Begin LISTED ENTRIES

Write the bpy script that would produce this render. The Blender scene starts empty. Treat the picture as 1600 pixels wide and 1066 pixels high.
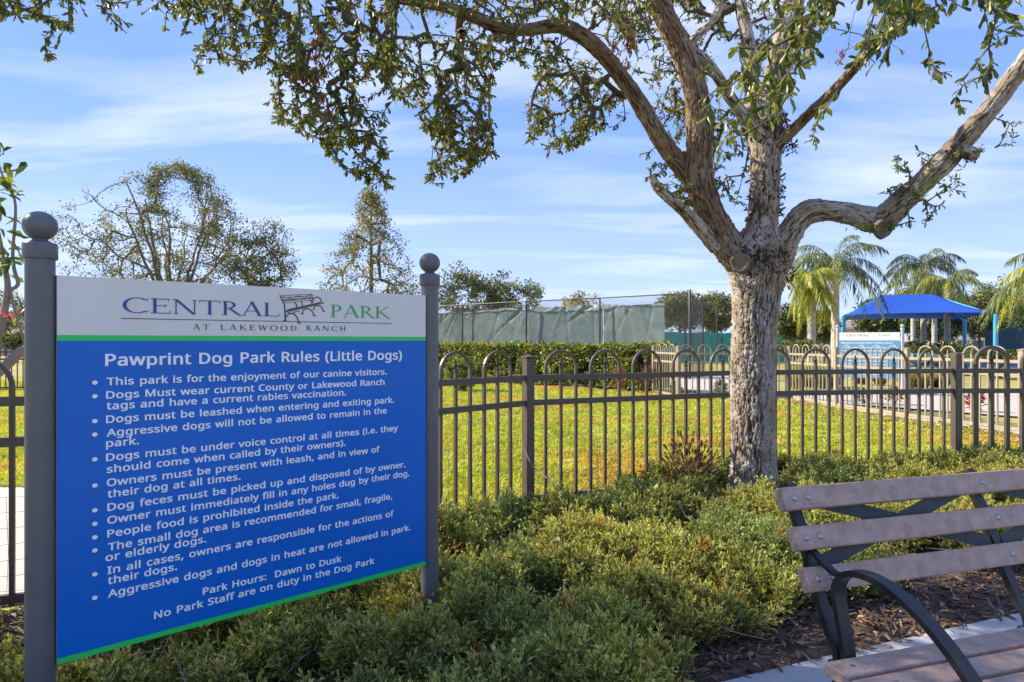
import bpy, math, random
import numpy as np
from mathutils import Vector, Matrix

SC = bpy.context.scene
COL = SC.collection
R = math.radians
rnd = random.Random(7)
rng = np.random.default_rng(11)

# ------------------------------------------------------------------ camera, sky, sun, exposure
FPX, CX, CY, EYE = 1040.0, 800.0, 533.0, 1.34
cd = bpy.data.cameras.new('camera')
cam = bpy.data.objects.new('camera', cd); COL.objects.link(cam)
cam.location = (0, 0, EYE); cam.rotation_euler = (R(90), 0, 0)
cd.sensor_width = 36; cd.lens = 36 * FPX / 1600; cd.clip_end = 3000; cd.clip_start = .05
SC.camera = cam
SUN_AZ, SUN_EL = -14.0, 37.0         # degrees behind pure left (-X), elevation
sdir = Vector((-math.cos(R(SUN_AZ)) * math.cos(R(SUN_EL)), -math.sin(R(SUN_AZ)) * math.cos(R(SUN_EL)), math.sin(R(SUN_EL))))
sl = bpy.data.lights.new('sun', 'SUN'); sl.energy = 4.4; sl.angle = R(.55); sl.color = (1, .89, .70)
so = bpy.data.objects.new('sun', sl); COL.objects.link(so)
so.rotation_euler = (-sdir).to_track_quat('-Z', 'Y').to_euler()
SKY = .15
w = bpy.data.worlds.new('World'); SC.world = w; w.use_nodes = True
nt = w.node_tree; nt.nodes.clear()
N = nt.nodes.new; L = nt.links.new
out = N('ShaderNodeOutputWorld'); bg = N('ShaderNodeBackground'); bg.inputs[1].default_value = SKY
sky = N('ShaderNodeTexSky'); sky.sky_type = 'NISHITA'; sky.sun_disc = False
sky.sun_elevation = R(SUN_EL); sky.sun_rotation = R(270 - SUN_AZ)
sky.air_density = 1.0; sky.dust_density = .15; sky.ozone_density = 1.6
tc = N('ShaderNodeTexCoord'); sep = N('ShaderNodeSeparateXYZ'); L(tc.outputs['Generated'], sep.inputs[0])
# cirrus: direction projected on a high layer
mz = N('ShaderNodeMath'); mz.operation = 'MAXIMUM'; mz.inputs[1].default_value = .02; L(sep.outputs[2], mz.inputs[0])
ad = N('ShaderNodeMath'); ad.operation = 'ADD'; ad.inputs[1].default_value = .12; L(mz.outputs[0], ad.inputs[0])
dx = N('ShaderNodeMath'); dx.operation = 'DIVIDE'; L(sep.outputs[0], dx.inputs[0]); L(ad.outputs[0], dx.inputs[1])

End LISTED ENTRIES
Begin LISTED ENTRIES

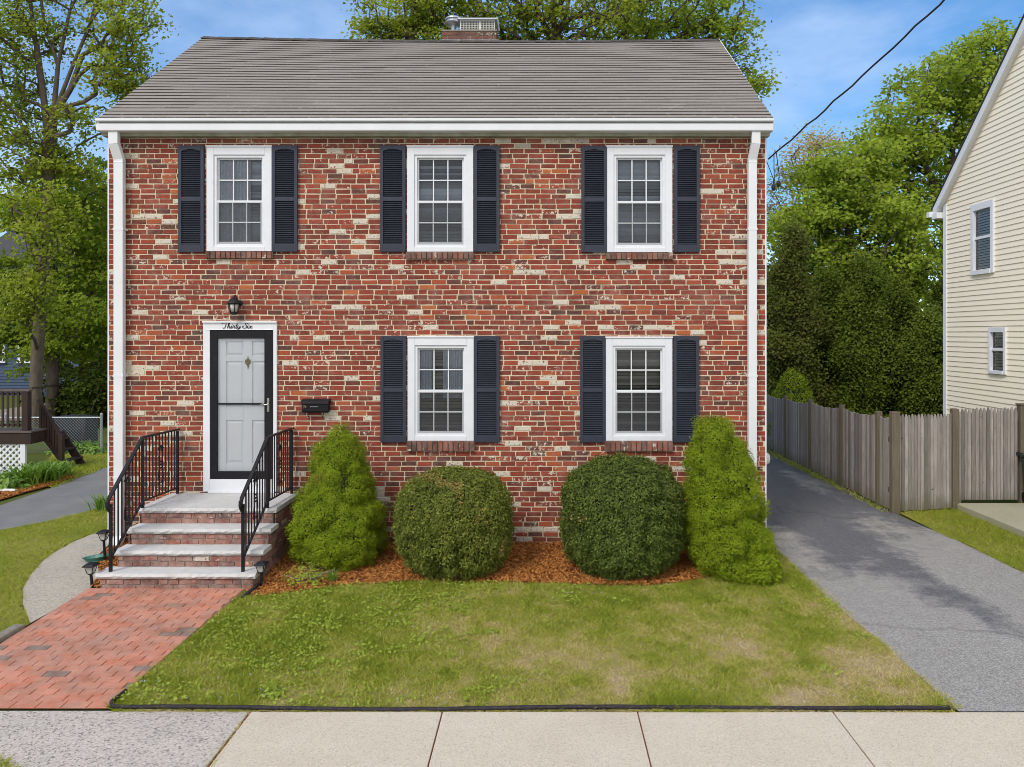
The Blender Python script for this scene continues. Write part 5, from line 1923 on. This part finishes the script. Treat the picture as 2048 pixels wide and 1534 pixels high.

End LISTED ENTRIES

## WHAT THE EXERCISE ASKS
Give back only the lines from the one holding "Write the bpy" through the one holding "rng = np.random.default_rng(11)", both kept, exactly as written. Omit the images.

## SOLUTION TO THE EXERCISE
Write the bpy script that would produce this render. The Blender scene starts empty. Treat the picture as 1600 pixels wide and 1066 pixels high.
import bpy, math, random
import numpy as np
from mathutils import Vector, Matrix

SC = bpy.context.scene
COL = SC.collection
R = math.radians
rnd = random.Random(7)
rng = np.random.default_rng(11)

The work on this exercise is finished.